- The problem
All of the material below is to be repeated exactly.
::::::::
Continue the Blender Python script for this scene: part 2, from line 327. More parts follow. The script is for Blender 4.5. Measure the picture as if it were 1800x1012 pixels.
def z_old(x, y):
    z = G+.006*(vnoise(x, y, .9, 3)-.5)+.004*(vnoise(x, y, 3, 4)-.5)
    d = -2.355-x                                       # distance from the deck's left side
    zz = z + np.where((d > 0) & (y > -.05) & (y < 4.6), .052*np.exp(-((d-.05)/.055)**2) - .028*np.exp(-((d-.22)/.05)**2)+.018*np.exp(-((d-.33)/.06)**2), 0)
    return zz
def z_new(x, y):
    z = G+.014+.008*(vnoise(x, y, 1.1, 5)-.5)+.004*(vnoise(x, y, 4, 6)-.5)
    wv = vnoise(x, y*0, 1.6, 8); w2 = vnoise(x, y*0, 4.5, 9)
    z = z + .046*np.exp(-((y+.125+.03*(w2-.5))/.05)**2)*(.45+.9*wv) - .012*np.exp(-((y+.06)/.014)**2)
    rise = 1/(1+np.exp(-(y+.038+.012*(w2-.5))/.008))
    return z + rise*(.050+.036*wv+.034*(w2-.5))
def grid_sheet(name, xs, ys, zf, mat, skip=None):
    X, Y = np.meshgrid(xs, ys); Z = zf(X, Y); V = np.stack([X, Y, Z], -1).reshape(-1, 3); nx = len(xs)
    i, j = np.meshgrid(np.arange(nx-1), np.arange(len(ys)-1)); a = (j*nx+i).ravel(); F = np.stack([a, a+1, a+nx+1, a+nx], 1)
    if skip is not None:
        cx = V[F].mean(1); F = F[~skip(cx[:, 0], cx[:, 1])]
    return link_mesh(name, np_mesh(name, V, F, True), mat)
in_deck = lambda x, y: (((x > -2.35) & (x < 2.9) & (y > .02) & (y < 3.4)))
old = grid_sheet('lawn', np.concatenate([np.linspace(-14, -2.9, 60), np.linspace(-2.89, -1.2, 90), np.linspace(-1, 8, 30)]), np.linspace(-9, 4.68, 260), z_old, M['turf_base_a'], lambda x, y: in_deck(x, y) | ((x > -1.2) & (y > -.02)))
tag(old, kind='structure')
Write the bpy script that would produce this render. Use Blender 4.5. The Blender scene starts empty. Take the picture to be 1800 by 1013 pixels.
::::::::
- Reply to the exercise
Continue the Blender Python script for this scene: part 2, from line 327. More parts follow. The script is for Blender 4.5. Measure the picture as if it were 1800x1012 pixels.
def z_old(x, y):
    z = G+.006*(vnoise(x, y, .9, 3)-.5)+.004*(vnoise(x, y, 3, 4)-.5)
    d = -2.355-x                                       # distance from the deck's left side
    zz = z + np.where((d > 0) & (y > -.05) & (y < 4.6), .052*np.exp(-((d-.05)/.055)**2) - .028*np.exp(-((d-.22)/.05)**2)+.018*np.exp(-((d-.33)/.06)**2), 0)
    return zz
def z_new(x, y):
    z = G+.014+.008*(vnoise(x, y, 1.1, 5)-.5)+.004*(vnoise(x, y, 4, 6)-.5)
    wv = vnoise(x, y*0, 1.6, 8); w2 = vnoise(x, y*0, 4.5, 9)
    z = z + .046*np.exp(-((y+.125+.03*(w2-.5))/.05)**2)*(.45+.9*wv) - .012*np.exp(-((y+.06)/.014)**2)
    rise = 1/(1+np.exp(-(y+.038+.012*(w2-.5))/.008))
    return z + rise*(.050+.036*wv+.034*(w2-.5))
def grid_sheet(name, xs, ys, zf, mat, skip=None):
    X, Y = np.meshgrid(xs, ys); Z = zf(X, Y); V = np.stack([X, Y, Z], -1).reshape(-1, 3); nx = len(xs)
    i, j = np.meshgrid(np.arange(nx-1), np.arange(len(ys)-1)); a = (j*nx+i).ravel(); F = np.stack([a, a+1, a+nx+1, a+nx], 1)
    if skip is not None:
        cx = V[F].mean(1); F = F[~skip(cx[:, 0], cx[:, 1])]
    return link_mesh(name, np_mesh(name, V, F, True), mat)
in_deck = lambda x, y: (((x > -2.35) & (x < 2.9) & (y > .02) & (y < 3.4)))
old = grid_sheet('lawn', np.concatenate([np.linspace(-14, -2.9, 60), np.linspace(-2.89, -1.2, 90), np.linspace(-1, 8, 30)]), np.linspace(-9, 4.68, 260), z_old, M['turf_base_a'], lambda x, y: in_deck(x, y) | ((x > -1.2) & (y > -.02)))
tag(old, kind='structure')
Write the bpy script that would produce this render. Use Blender 4.5. The Blender scene starts empty. Take the picture to be 1800 by 1013 pixels.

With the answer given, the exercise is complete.